Time stamps on MQTT messages... Capture? Where?

I just put a quick ambient light sensor together, on Arduino UNO, with PIR to trigger a light, etc. Now onto putting an Ethernet board on it. And there it is… the question that always puzzles me:

Should I add a time stamp to a MQTT message?
(It would necessitate the NTP protocol on the Arduino to be accurate, despite using accurate RTCs.)

Should the broker do it? (Can it?)

or Should OH eventually time stamp the message?

or Why bother? (I mean it would be at least helpful for debugging?!)

What format? Linux Epoch; local time; UTC, time string?

What are you doing with your MQTT messages? … with regard to time?

Nothing. Arduinos just publish raw data, very simple. Openhab event logs have a timestamp, otherwise you could write a very simple subscriber which listens to the topics of interest and dump a timestamp and value to some sort of data store.
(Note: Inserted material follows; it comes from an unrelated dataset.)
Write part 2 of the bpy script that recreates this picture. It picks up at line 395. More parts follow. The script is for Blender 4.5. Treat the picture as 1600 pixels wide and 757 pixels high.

In the meantime I found this: http://jeelabs.org/article/1604a/
Very interesting…

Thanks, most likely the path I will take :slight_smile:

If you use Openhab logging or MQTT broker logging you still need to setup NTP correctly, as this will define accuracy of timestamps.
In case of MQTT logging you can simply subscribe using following command (linux on Raspberry):
mosquitto_sub -v -t /# | xargs -d$’\n’ -L1 sh -c 'date “+%D %T.%3N $0”'
Which automatically appends timestamp to each message. Use > after command to forward output to file and you are done.